AEPi launches alumni club

Alpha Epsilon Pi Fraternity (AEPi) launched its Toronto Alumni Club at a brunch on June 20. The inaugural event coincided with the 25th anniversary of the fraternity in Ontario.

Alpha Epsilon Pi Fraternity alumni meet at an AEPi brunch. At top is Andrew Farberman, an alumni from the University of Ottawa and Neil Grunberg, an alumni from McGill University, with daughter Rory. [Cara Edell photo]

Alpha Epsilon Pi Fraternity (AEPi) launched its Toronto Alumni Club at a brunch on June 20. The inaugural event coincided with the 25th anniversary of the fraternity in Ontario.

Alpha Epsilon Pi Fraternity alumni meet at an AEPi brunch. At top is Andrew Farberman, an alumni from the University of Ottawa and Neil Grunberg, an alumni from McGill University, with daughter Rory. [Cara Edell photo]

Since opening at the University of Western Ontario in 1985, AEPi has grown to become Canada’s largest fraternity.

With more than 400 active members at campuses across the country and an alumni base approaching the thousands, the inception of the Alumni Club will facilitate networking between members, while providing a support structure for current undergraduate chapters.

“Sunday’s brunch was an amazing success, with over 60 alumni attending, and on Father’s Day no less,” said Noam Berlin, an AEPi alumni from McMaster University who helped organize the event. “It marks the largest start of an Alumni Club in AEPi’s 97-year history.”

A short program during the brunch included messages from representatives of the Canadian AEPi chapters, as well as a raffle of prizes donated by esteemed alumni. AEPi’s executive director, Andrew Borans, along with international president, Mark Schiff and Supreme Exchequer Larry Leider, were present to officially start up the club.

Open to any alumni of any AEPi chapter, the club will provide social and business networking opportunities, engage in international philanthropies and help undergraduate chapters in the surrounding area.

It will also be an opportunity to reconnect with old friends, make new ones and get involved in the creation of the first AEPi Alumni Network in Canada.

“The Alumni Club will provide a job and mentor bank for the undergraduates who will soon be looking for jobs and a network for current alumni to exchange information on jobs as well share information on Jewish life, family life, community events and travel,” said Borans.

In addition to uniting alumni members, the brunch commemorated the fraternity’s first ever large-scale collaboration with UJA Federation of Greater Toronto. In a short ceremony during the brunch, Borans and Schiff presented federation officials with a cheque for over $12,000 to go towards the organization’s fundraising campaign for the federation’s Walk With Israel.
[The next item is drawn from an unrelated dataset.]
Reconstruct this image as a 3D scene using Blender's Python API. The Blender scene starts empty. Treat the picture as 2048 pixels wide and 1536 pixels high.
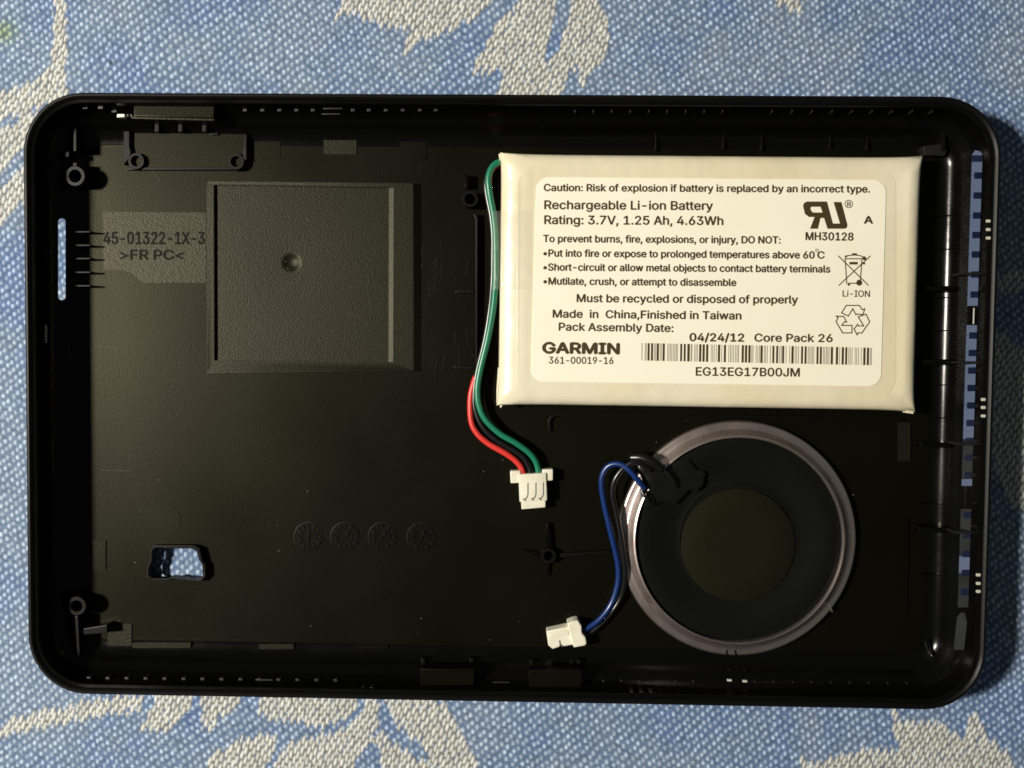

“Our mandate as a Jewish organization is to develop leaders for our community,” said Berlin. “AEPi has become a unique outlet to engage the best and brightest Jewish leaders on university campuses.”

While the Toronto Alumni Club was being created, Berlin said, a small group of undergraduates and alumni led by Joshua Rosen, Jesse Cohen and Aryeh Sand from the University of Toronto chapter, found another avenue for the leadership skills they had learned in the fraternity.

“Since AEPi has historically been a strong supporter of many local and Israeli causes, Walk With Israel struck us as a unique opportunity to fuse two of our main focuses into a large event that will help us strengthen ties with the Jewish community.”

Like B’nai Brith, Chabad, Gift of Life and Hillel, Borans said, Federation is one of AEPi’s partner agencies.

Borans said AEPi has “incredible Canadian alumni,” including former Liberal MP Herb Gray; two of Israel’s Canadian ambassadors, Hiam Divon and Alan Baker; as well as the immediate past president of B’nai Brith International, Moishe Smith.

For Berlin, being an AEPi alumni  “means you’re a strong, passionate Jewish adult that is able to lead both Jewish and secular communities to greater things. The sense of dedication felt [at the brunch] was something I always spoke of, and seeing it with my own eyes was truly fulfilling.”